Even if they can't pull off mandating election rules at the federal level, Trump may have enough state legislatures in the bag that they might just take enabling actions "independently" of any top-down federal enforcement.

Also, you know, he could just actually win legitimately, that's completely possible with the state the Democrats are in right now.

So yeah, this isn't really anything genius. Win the election or rig it so that you do + creatively interpret the 22nd and 12th Amendments. Some quick responses to possible objections:

  • The courts, or SCOTUS if the case makes it there (which it probably would), would strike this down

Lower courts yes, SCOTUS I'm 50/50 on. There are smart people who know the legal world far better than I do who are certain that even the current SCOTUS would rule 9-0 against Trump on this, so maybe. But smart people have been wrong about many matters involving Trump, and SCOTUS has disappointed me before. I don't care that "such-and-such legal scholars have written X about the interpretation of the 22nd/12th Amendment" because at the end of the day it's just SCOTUS that matters. I've seen a theory that SCOTUS has been forgiving to Trump in recent rulings because they know this day is coming, so they want to build up credibility with him for when they inevitably have to rule against him on this. That just seems far too giga-brained for me.
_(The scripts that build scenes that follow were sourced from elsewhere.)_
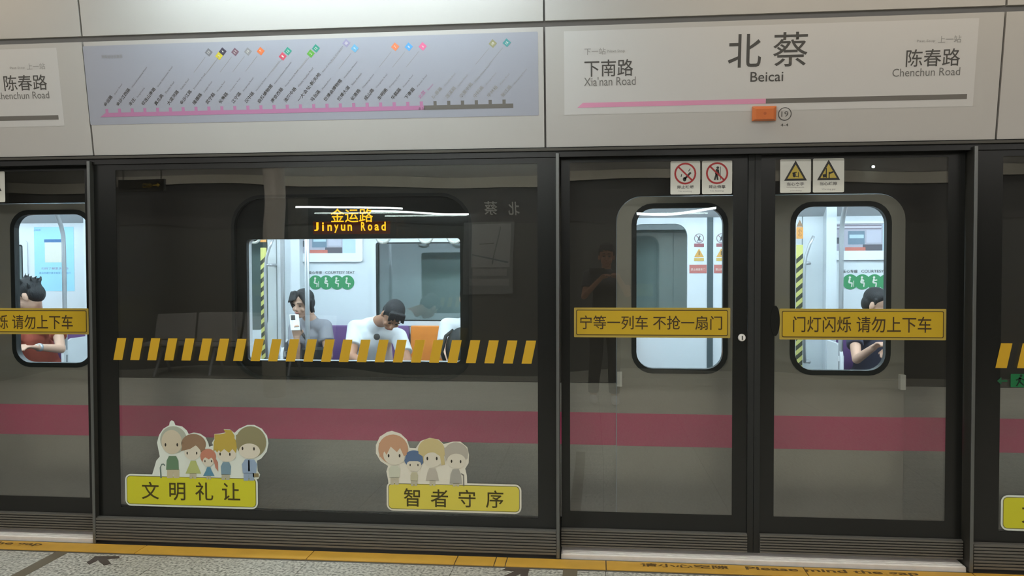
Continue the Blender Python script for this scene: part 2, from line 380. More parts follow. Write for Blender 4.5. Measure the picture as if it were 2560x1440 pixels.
def station_sign(dx, label, only=None):
    F = lambda x, y: (fuv(x, y)[0]+dx, fuv(x, y)[1])
    u0, v0 = F(1412, 266); u1, v1 = F(2452, 52)
    e = empty('station_sign', (FASC @ Vector(((u0+u1)/2, .12, 0))), label, 'sign')
    sheet('sheet', (u0-.002, u1-.008, .157, .553), MT['sign'], e, FASC, 0)
    n = e
    def L(s, xa, xb, ya, yb, m, **kw):
        # xa..xb and the rows at their own place: take height from pixels at the text's middle
        xm = (xa+xb)/2; a = F(xa, (ya+yb)/2)[0]; b = F(xb, (ya+yb)/2)[0]
        put('lettering', tmesh(s, (a, b, F(xm, yb)[1], F(xm, ya)[1]), z(1)+.0003, FASC, **kw), m, e)
    L('下一站', 1461, 1514, 120, 137, MT['inkl']); L('Next Stop', 1519, 1562, 124, 133, MT['inkl'])
    L('下南路', 1461, 1583, 149, 191, MT['ink'], bold=.004); L("Xia'nan Road", 1460, 1589, 192, 214, MT['inkm'])
    L('北', 1820, 1903, 85, 169, MT['ink'], bold=.006); L('蔡', 1933, 2019, 80, 166, MT['ink'], bold=.002); L('Beicai', 1876, 1958, 179, 204, MT['ink'], bold=.006)
    L('Past Stop', 2292, 2338, 99, 107, MT['inkl']); L('上一站', 2345, 2403, 89, 107, MT['inkl'])
    L('陈春路', 2265, 2400, 122, 166, MT['ink'], bold=.004); L('Chenchun Road', 2231, 2400, 170, 190, MT['inkm'])
    a = F(1443, 249); b = F(1457, 238); c = F(1915, 232)
    d = F(2419, 216)
    vb, vt = .190, .213
    put('line_bar', plate([[(a[0], vb), (c[0], vb), (c[0], vt), (b[0], vt)]], .0009, z(1), FASC), MT['pink'], e)
    put('line_bar', plate([rr(c[0], d[0], vb, vt)], .0009, z(1), FASC), MT['greybar'], e, label='dark grey half of the line bar')
station_sign(0, 'large station name sign in black and pink reading Beicai above the sliding doors')
station_sign(-4.494-.03, 'station name sign at the upper left corner, cut off, ending in Chenchun Road')
station_sign(4.494, 'station name sign at the far right edge, almost wholly outside the frame')

# route map
NAMES = ['金运路', '金沙江西路', '丰庄', '祁连山南路', '真北路', '大渡河路', '金沙江路', '隆德路', '武宁路', '长寿路', '江宁路', '汉中路', '自然博物馆', '南京西路', '淮海中路', '一大会址·新天地', '马当路', '世博会博物馆', '世博大道', '长清路', '成山路', '东明路', '华鹏路', '下南路', '北蔡', '陈春路', '莲溪路', '华夏中路', '中科路', '学林路', '张江路']
ENG = ['Jinyun Road', 'West Jinshajiang Road', 'Fengzhuang', 'South Qilianshan Road', 'Zhenbei Road', 'Daduhe Road', 'Jinshajiang Road', 'Longde Road', 'Wuning Road', 'Changshou Road', 'Jiangning Road', 'Hanzhong Road', 'Natural History Museum', 'West Nanjing Road', 'Middle Huaihai Road', 'Site of the First Congress', 'Madang Road', 'World Expo Museum', 'Shibo Avenue', 'Changqing Road', 'Chengshan Road', 'Dongming Road', 'Huapeng Road', "Xia'nan Road", 'Beicai', 'Chenchun Road', 'Lianxi Road', 'Middle Huaxia Road', 'Zhongke Road', 'Xuelin Road', 'Zhangjiang Road']
def route_map(dx, label):
    F = lambda x, y: (fuv(x, y)[0]+dx, fuv(x, y)[1])
    u0 = F(226, 290)[0]; u1 = F(1346, 200)[0]
    e = empty('route_map', FASC @ Vector(((u0+u1)/2, .14, 0)), label, 'map')
    sheet('sheet', (u0-.004, u1, .158, .556), MT['mapsheet'], e, FASC, 0, .006)
    bu0 = F(250, 280)[0]; bu1 = F(1283, 251)[0]; vb, vt = .197, .218
    s0 = F(266, 260)[0]; s1 = F(1260, 240)[0]; st = (s1-s0)/30; um = s0+24*st+.012
    put('line_bar', plate([[(bu0, vb), (um, vb), (um, vt), (bu0+.03, vt)]], .0009, z(1), FASC), MT['pinkm'], e)
    put('line_bar', plate([rr(um, bu1, vb, vt)], .0009, z(1), FASC), MT['greybar'], e, label='grey end of the line bar for stations already passed')
    A = math.radians(48)
    tm = put('stop_mark', plate([rr(s0-.008, s0+.008, vt, vt+.02)], .0009, z(1), FASC), MT['pinkm'], e)
    for i, (nm, en) in enumerate(zip(NAMES, ENG)):
        u = s0+i*st
        if i:
            q = tm.copy(); COL.objects.link(q); q.location = (i*st, 0, 0)
            if i > 24: q.data = q.data.copy(); q.data.materials[0] = MT['greybar']
        m = MT['pinkm'] if i == 24 else MT['inkl'] if i > 24 else MT['ink']
        h = .0195; n = len(nm)*.0225
        put('station_name', tmesh(nm, (u-.004, u-.004+n, vt+.030, vt+.030+h), z(1)+.0003, FASC, rot=A, bold=.012), m, e)
        x = u-.004+(n+.012)*math.cos(A)+.004; y = vt+.030+(n+.012)*math.sin(A)
        put('station_name', tmesh(en, (x, x+len(en)*.0063, y, y+.0085), z(1)+.0003, FASC, rot=A), m if i > 23 else MT['inkm'], e)
    for s, px, py, c in [('15', 522, 131, (120, 120, 124)), ('3', 548, 140, (205, 190, 60)), ('4', 557, 129, (70, 66, 80)), ('11', 588, 130, (120, 92, 104)), ('14', 620, 129, (140, 140, 140)), ('7', 652, 128, (222, 120, 70)),
                         ('1', 707, 141, (205, 80, 100)), ('12', 720, 128, (60, 150, 130)), ('2', 777, 134, (100, 170, 70)), ('12', 790, 121, (60, 150, 130)), ('10', 866, 108, (150, 145, 175)), ('9', 887, 121, (110, 170, 205)),
                         ('7', 988, 117, (222, 130, 90)), ('8', 1022, 117, (90, 160, 220)), ('6', 1057, 116, (220, 110, 150)), ('18', 1232, 109, (150, 148, 110)), ('16', 1267, 107, (80, 150, 150))]:
        u, v = F(px, py); r = .0155
        b = put('line_badge', plate([[(u+r*math.cos(A+a)*1.35, v+r*math.sin(A+a)*1.35) for a in (PI/4, 3*PI/4, 5*PI/4, 7*PI/4)]], .0009, z(1), FASC), cmat(c), e)
        lx, ly = u-.03*math.cos(A), v-.03*math.sin(A); put('leader', plate([seg(lx, ly, lx-.10*math.cos(A), ly-.10*math.sin(A), .0018)], .0009, z(1), FASC), MT['inkl'], b)
        wd = .0065*len(s)
        t = tmesh(s, (0, wd, 0, .013), z(1)+.0004, Matrix.Identity(4), bold=.01)
        t.transform(FASC @ Matrix.Translation((u, v, 0)) @ Matrix.Rotation(A, 4, 'Z') @ Matrix.Translation((-wd/2, -.0065, 0)))
        put('number', t, MT['white'], b)
        ii = max(0, min(30, round((u-s0-(v-vt)/math.tan(A))/st)))
    put('lettering', tmesh('列车运行示意图', (F(254, 141)[0], F(306, 141)[0], F(280, 146)[1], F(280, 137)[1]), z(1)+.0003, FASC), MT['inkl'], e)
    put('lettering', tmesh('本 站', (F(1046, 272)[0], F(1063, 272)[0], F(1050, 275)[1], F(1050, 268)[1]), z(1)+.0003, FASC), MT['ink'], e)
route_map(0, 'pale blue route map strip with a pink line and slanting station names')

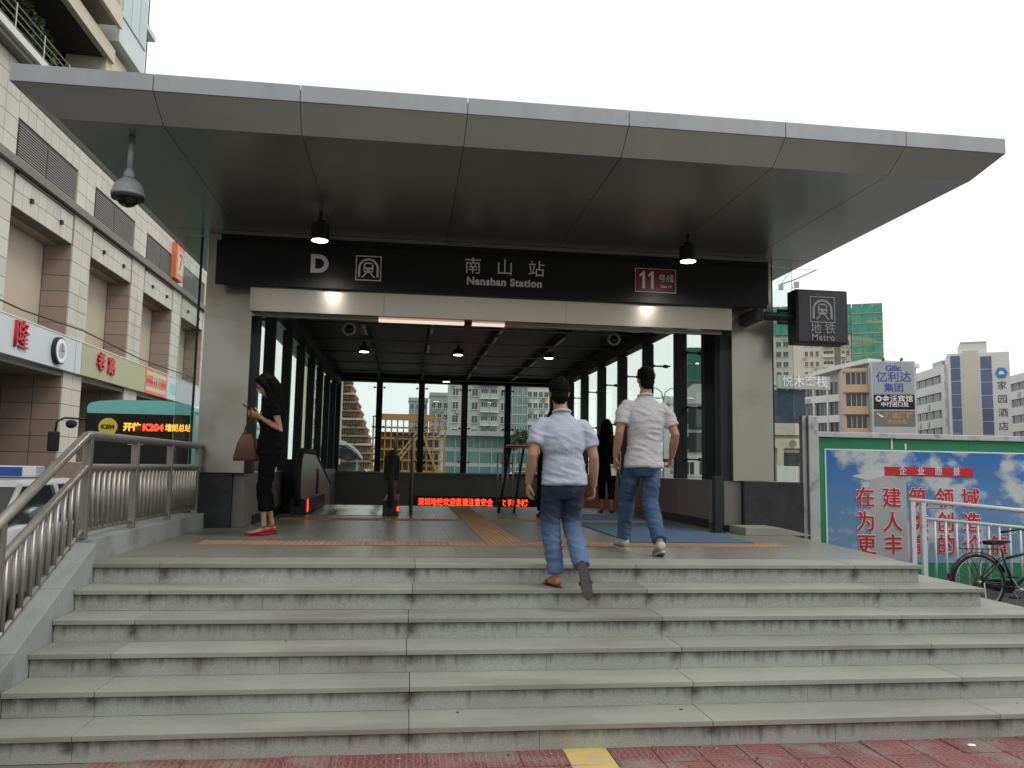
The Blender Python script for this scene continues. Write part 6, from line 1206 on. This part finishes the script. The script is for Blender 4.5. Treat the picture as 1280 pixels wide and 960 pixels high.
t = ribbon('white office wing with dark ribbon windows between the billboard and the lift tower', (73.9, 110), (70.4, 97.6), 16.3, 'white office wings', 6, dp=5)
ribbon('white office wing with dark ribbon windows at the right edge of the photo', (89.6, 112), (76.5, 72.7), 16.4, 'white office wings', 6)
t = thing('lift_tower', 'pale square tower with blue glass strips, a round blue emblem and vertical lettering', 'building'); bx('wall', 'concrete', t, 0, 7.0, 0, 7, 0, 17.6); bx('roof_room', 'concrete', t, 1.6, 4.6, .5, 6, 17.6, 19.0); bx('panel', 'beige', t, 1.7, 3.5, -.1, 0, 0, 17.9); bx('parapet_cap', 'greyconc', t, 1.6, 4.6, .4, 6.1, 19.0, 19.15)
for z in rng(.4, 1.7, 10): bx('glass_strip', 'winb', t, .35, 1.45, -.05, 0, z, z+1.6); bx('glass_strip', 'winb', t, 3.75, 5.0, -.05, 0, z-.2, z+1.4)
MB().prism([(6.05+.7*math.cos(a), 14.9+.75*math.sin(a)) for a in [2*math.pi*k/6 for k in range(6)]], -.12, 0, 'y').build('emblem', mat('blue_emblem', (.03, .2, .5), .3), t); MB().prism([(5.7, 14.7), (6.4, 14.7), (6.2, 15.1), (5.85, 15.1)], -.14, -.12, 'y').build('emblem_mark', 'white', t)
for k, c in enumerate('家园酒店'): text(c, 1.15, 'camw' if False else 'char', t, (6.05, -.03, 13.2-1.75*k))
place(t, (70.4, 96.9, 0), R(-33))
t = thing('guesthouse', 'dark blue building side with a white lettered sign band just right of the glass wing', 'building'); bx('wall', 'navy', t, 0, 2.3, 0, 4, 0, 8.2); bx('sign_band', 'greyconc', t, -.1, 4.3, -.3, 0, 8.25, 9.3); text('悦木客栈', .95, 'white', t, (2.15, -.34, 8.78), bold=.01); place(t, (28.9, 60, 0), 0)
t = thing('gate_house', 'low cream building with a round brown emblem beside the right column', 'building'); bx('wall', 'beige', t, -.6, 2.8, .3, 4, 0, 4.7); bx('cornice', 'cream', t, -.7, 2.9, 0, .3, 4.35, 5.2); bx('frieze', 'cream', t, -.7, 2.9, .05, .3, 3.4, 4.1); bx('column', 'cream', t, .2, .65, .02, .3, 0, 3.4); bx('column', 'cream', t, 2.2, 2.6, .02, .3, 0, 3.4); bx('doorway', 'win', t, .75, 2.1, .25, .31, 1.2, 3.1)
MB().prism([(1.35+.25*math.cos(a), 3.75+.25*math.sin(a)) for a in [2*math.pi*k/20 for k in range(20)]], -.0, .05, 'y').build('emblem', 'tileb', t); place(t, (26.2, 55, 0), R(-10))
t = thing('site_fence', 'white panel fence with thin rails beyond the right glass wing', 'fence')
for k in range(8): bx('fence_panel', 'concrete', t, k*1.0, k*1.0+.97, 0, .04, 0, 1.95); bx('fence_post', 'camw', t, k-.03, k, -.06, .0, 0, 2.1)
place(t, (12.6, 30.5, -.02), 0)

# small fittings that break up the far facades
random.seed(23)
for o in [q for q in COL.objects if q.parent is None and q.name.startswith(('balcony_tower', 'apartment_tower', 'grey_tower', 'white_block', 'office_wing'))]:
    wins = [c for c in o.children if c.name.startswith('window')]; random.shuffle(wins); ac = MB().box(-.42, .42, -.42, -.02, -.85, -.2).mesh('air_conditioner', 'camw')
    for c in wins[:max(4, len(wins)//4)]: inst('air_conditioner', ac, o, c.location+Vector((random.choice([-.5, .5, .2]), 0, -.1)))
for p in piers:
    for k in (1.2, 3.6): bx('wall_spot', 'char', ml, MX, MX+.12, p+PW+k, p+PW+k+.14, 10.35, 10.5)
cb = MB()
cb.tube([(-12.7, 22, 6.7), (-12.68, 28, 6.55), (-12.68, 33, 6.7), (-12.7, 40, 6.5), (-12.7, 50, 6.65)], .03, 5); cb.build('wall_cable', 'char', ml)
gm = MB(); rnd = random.Random(3)
for _ in range(34):
    i_ = rnd.choice([-1, -1, -1, -1, -1, -1, 0, 2]); x = rnd.uniform(-2.2, 4.3); y = rnd.uniform(4.45, 4.95) if i_ < 0 else N0+TR*i_+rnd.uniform(.1, .32); z = .001 if i_ < 0 else .15*(i_+1)+.001; a = rnd.uniform(0, 3.14); L0 = rnd.uniform(.006, .02); w0 = L0*rnd.uniform(.3, .7)
    c_, s_ = math.cos(a), math.sin(a); gm.prism([(x+c_*L0, y+s_*L0), (x-s_*w0, y+c_*w0), (x-c_*L0, y-s_*L0), (x+s_*w0, y-c_*w0)], z, z+rnd.uniform(.002, .005), 'z', rnd.choice([0, 0, 1]))
gm.build('grit', ['bark', 'camw'])['kind'] = 'stuff'
# ================================================================ BEHIND THE CAMERA, UNSEEN: blocks and trees added to dim front light and reflections
for k, (x, w, h, m, lab) in enumerate(((-26, 30, 13, 'beige', 'plain beige block added unseen behind the camera, left one'), (6, 28, 11, 'greyconc', 'plain grey block added unseen behind the camera, middle one'), (38, 30, 14, 'render', 'plain brownish block added unseen behind the camera, right one'))):
    t = thing('added_block', lab, 'building', group='unseen blocks added behind the camera'); bx('wall', m, t, -w/2, w/2, 0, 12, 0, h); wm_ = winmesh(1.8, 1.6, 'win', m)
    for f in range(int(h/3.4)):
        for c in range(int(w/3.4)): inst('window', wm_, t, (-w/2+1.7+3.4*c, 0, 1.4+3.4*f))
    place(t, (x, -30, -.02), math.pi)
for k, (x, y) in enumerate(((-9, -14), (-1, -16), (8, -15), (17, -14))):  # unseen trees, added for what the steel and glass reflect
    shrub('street_tree', 'broad tree added unseen behind the camera for reflections', 'tree', (x, y, -.02), (2.6, 2.4, 2.0), 1500, .35, 200+k, 2.6, 'unseen trees added behind the camera')
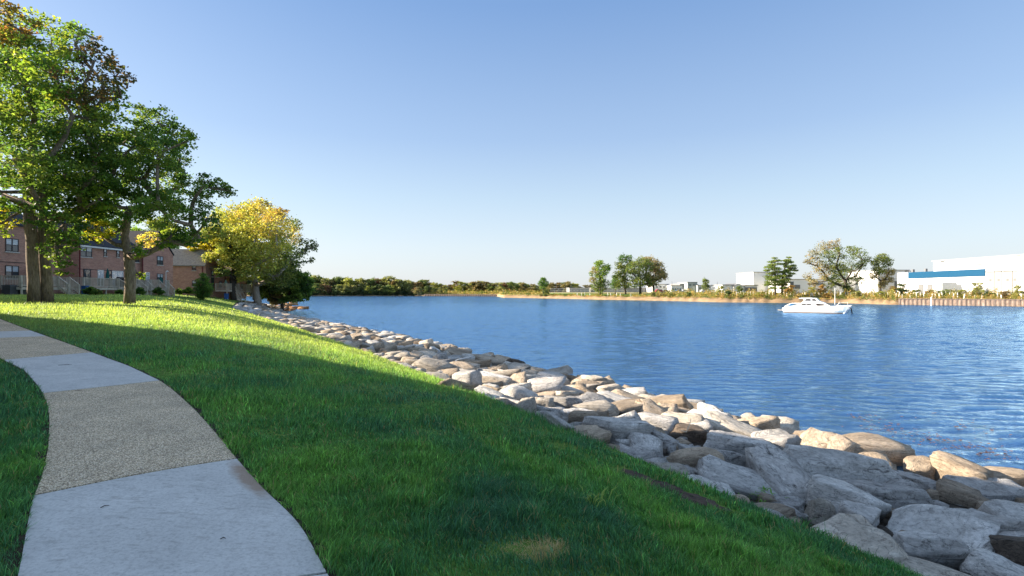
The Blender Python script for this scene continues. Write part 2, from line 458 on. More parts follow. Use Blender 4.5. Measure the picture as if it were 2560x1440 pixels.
def interp_edge(pts, n):
    P = np.array([(q.x, q.y) for q in pts]); d = np.r_[0, np.cumsum(np.hypot(*np.diff(P, axis=0).T))]
    # smooth by Catmull-Rom resampling
    u = np.linspace(0, d[-1], n)
    x = np.interp(u, d, P[:, 0]); y = np.interp(u, d, P[:, 1])
    ker = np.array([1, 3, 4, 3, 1]) / 12.0
    xs = np.convolve(np.pad(x, 2, 'edge'), ker, 'valid'); ys_ = np.convolve(np.pad(y, 2, 'edge'), ker, 'valid')
    return np.stack([xs, ys_], 1), u, d
# joints given as (index of right edge point, index of left edge point)
JR = [2, 6, 10, 12, 13, 14, 16, 17, 18, 19]
JL = [1, 4, 9, 12, 13, 14, 16, 17, 18, 19]
PR = np.array([(q.x, q.y) for q in rw]); PL = np.array([(q.x, q.y) for q in lw])
dR = np.r_[0, np.cumsum(np.hypot(*np.diff(PR, axis=0).T))]; dL = np.r_[0, np.cumsum(np.hypot(*np.diff(PL, axis=0).T))]
def smooth_edge(P, d):
    u = np.linspace(0, d[-1], 900); x = np.interp(u, d, P[:, 0]); y = np.interp(u, d, P[:, 1])
    w = 9; ker = np.ones(w) / w
    return u, np.convolve(np.pad(x, w // 2, 'edge'), ker, 'valid'), np.convolve(np.pad(y, w // 2, 'edge'), ker, 'valid')
uR, xR, yR = smooth_edge(PR, dR); uL, xL, yL = smooth_edge(PL, dL)
path_poly = np.concatenate([np.stack([xR, yR], 1), np.stack([xL, yL], 1)[::-1]])
pv, pf, pm = [], [], []
bounds = [(0.0, 0.0)] + [(dR[a], dL[b]) for a, b in zip(JR, JL)]
for k in range(len(bounds) - 1):
    (a0, b0), (a1, b1) = bounds[k], bounds[k + 1]
    a1 -= 0.013; b1 -= 0.013; a0 += 0.013; b0 += 0.013
    nL, nW = 26, 10
    base = len(pv)
    for i in range(nL + 1):
        fr = i / nL
        rx, ry = np.interp(a0 + (a1 - a0) * fr, uR, xR), np.interp(a0 + (a1 - a0) * fr, uR, yR)
        lx, ly = np.interp(b0 + (b1 - b0) * fr, uL, xL), np.interp(b0 + (b1 - b0) * fr, uL, yL)
        for j in range(nW + 1):
            g_ = j / nW; x = rx + (lx - rx) * g_; y = ry + (ly - ry) * g_
            edge = (i in (0, nL)) or (j in (0, nW))
            pv.append((x, y, gz(x, y) + 0.028 - (0.007 if edge else 0)))
    for i in range(nL):
        for j in range(nW):
            q = base + i * (nW + 1) + j
            pf.append((q, q + nW + 1, q + nW + 2, q + 1)); pm.append((k + 1) % 2 if k else 0)
    # skirt
    ring = [base + j for j in range(nW + 1)] + [base + i * (nW + 1) + nW for i in range(1, nL + 1)] + \
           [base + nL * (nW + 1) + j for j in reversed(range(nW))] + [base + i * (nW + 1) for i in reversed(range(1, nL))]
    b2 = len(pv)
    for q in ring: pv.append((pv[q][0], pv[q][1], pv[q][2] - 0.09))
    for i in range(len(ring)):
        j = (i + 1) % len(ring); pf.append((ring[i], ring[j], b2 + j, b2 + i)); pm.append((k + 1) % 2 if k else 0)
me = bpy.data.meshes.new('path'); me.from_pydata(pv, [], pf)
m, nt, p = new_mat('smooth_concrete', 0.85, 0.25)
v = coords(nt)
a_ = noise(nt, v, 1.7, 6, 0.65, 0.6); b_ = noise(nt, v, 40, 6, 0.8); c_ = noise(nt, coords(nt, 'Object', (1, 4, 1), (0, 0, 0.7)), 6, 6, 0.7)
col = ramp(nt, a_, [(0.3, (0.50, 0.48, 0.45)), (0.7, (0.63, 0.605, 0.565))])
col = mix(nt, 1.0, col, ramp(nt, b_, [(0.30, (0.62, 0.62, 0.62)), (0.5, (1, 1, 1)), (0.75, (1.15, 1.15, 1.15))]), 'MULTIPLY')
col = mix(nt, ramp(nt, c_, [(0.54, (0, 0, 0)), (0.66, (0.5, 0.5, 0.5))]), col, (0.27, 0.25, 0.22))
# rust-brown stain spreading from the slab corner
jc = rw[6]
geo = nt.nodes.new('ShaderNodeNewGeometry')
def blob_mask(cx, cy, sx, sy, rz, wob=0.5):
    mp = nt.nodes.new('ShaderNodeMapping'); mp.vector_type = 'TEXTURE'
    mp.inputs['Location'].default_value = (cx, cy, 0); mp.inputs['Scale'].default_value = (sx, sy, 50); mp.inputs['Rotation'].default_value = (0, 0, rz)
    nt.links.new(geo.outputs['Position'], mp.inputs[0])
    ln = nt.nodes.new('ShaderNodeVectorMath'); ln.operation = 'LENGTH'; nt.links.new(mp.outputs[0], ln.inputs[0])
    s_ = math_n(nt, 'ADD', ln.outputs['Value'], math_n(nt, 'MULTIPLY', math_n(nt, 'SUBTRACT', noise(nt, geo.outputs['Position'], 6, 5), 0.5), wob * 2))
    return ramp(nt, s_, [(0.45, (1, 1, 1)), (1.0, (0, 0, 0))])
st_c = rw[6].lerp(rw[4], 0.42)
msk = blob_mask(st_c.x - 0.04, st_c.y - 0.02, 0.13, 0.62, math.atan2(rw[4].y - rw[6].y, rw[4].x - rw[6].x) - R(90))
col = mix(nt, math_n(nt, 'MULTIPLY', msk, 0.7), col, (0.30, 0.17, 0.09))
nt.links.new(col, p.inputs['Base Color']); bump(nt, math_n(nt, 'ADD', b_, c_), 0.35, 0.006)
conc = m
m, nt, p = new_mat('exposed_aggregate', 0.85, 0.25)
v = coords(nt)
vo = nt.nodes.new('ShaderNodeTexVoronoi'); vo.inputs['Scale'].default_value = 95; nt.links.new(v, vo.inputs['Vector'])
sx = nt.nodes.new('ShaderNodeSeparateColor'); nt.links.new(vo.outputs['Color'], sx.inputs[0])
col = ramp(nt, sx.outputs[0], [(0.0, (0.22, 0.17, 0.12)), (0.3, (0.60, 0.48, 0.33)), (0.65, (0.76, 0.62, 0.44)), (1, (0.92, 0.82, 0.65))])
col = mix(nt, ramp(nt, vo.outputs['Distance'], [(0.40, (0, 0, 0)), (0.75, (1, 1, 1))]), col, (0.26, 0.20, 0.14))
col = mix(nt, 1.0, col, ramp(nt, noise(nt, v, 2.2, 5), [(0.3, (0.90, 0.87, 0.83)), (0.7, (1.22, 1.17, 1.10))]), 'MULTIPLY')
nt.links.new(col, p.inputs['Base Color'])
bump(nt, math_n(nt, 'SUBTRACT', 1.0, vo.outputs['Distance']), 0.5, 0.008)
me.materials.append(conc); me.materials.append(m)
me.polygons.foreach_set('material_index', pm)
me.update()
path = link('path', me)
tag(path, 'curving footpath of smooth and pebbly concrete slabs', 'path', kind='structure')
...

  • Paper ballots, other election security measures

I never really bought the claims that "2020 was the most secure election in history" even though I don't think it was rigged. I just think if someone really tried, they could. Voting machines are repeatedly shown to have security flaws, and I don't think that all the swing counties that matter will use paper ballots and do risk-limiting audits to verify the results.

  • The military would step in

Maybe, although by 2028 Hegseth may be able to fire enough people and appoint loyalists in their place to make this a non-issue. Someone with deeper knowledge of the US military can comment here. I don't take the "swearing an oath to the Constitution, not the President" thing too seriously, because while I think it may hold at the top, I don't think it holds all the way down the chain of command, and that's what matters if it comes to having to forcibly remove Trump from the Oval Office. However the Courts rule also plays into this, if it can be framed that this whole thing actually isn't violating the Constitution.

  • This isn't in anybody's interest, Congress doesn't want it, Trump is too old, MAGA is dying, why would the elected President willingly step down?

Congress continues to abdicate its powers in favor of letting the executive do whatever they want (both parties) and I don't see this changing anytime soon. The only defectors from the GOP we see right now are MTG and Rand Paul. Trump is still going strong despite his age, and I think the people in the MAGA-sphere surrounding him have sunk too much into it to do anything other than milk it until he dies in office. I've completely given up hope that anybody in the White House or Congress will take a principled stance on this. Democrats will continue to be very concerned and maybe organize a No Kings march to no effect.

Making any sort of play for a Trump 3rd team would open the door for Obama to throw his hat as well, and nostalgia+vibes would almost certainly grant him a victory, so this would not be on the interest of the right (especially as Obama is still young for a politician, only being 67 years old at 2028)

I notice that Obama has been more visible lately, and him and Trump are sniping at each other more than usual. I think it’s being considered as a back up plan in case this actually happens.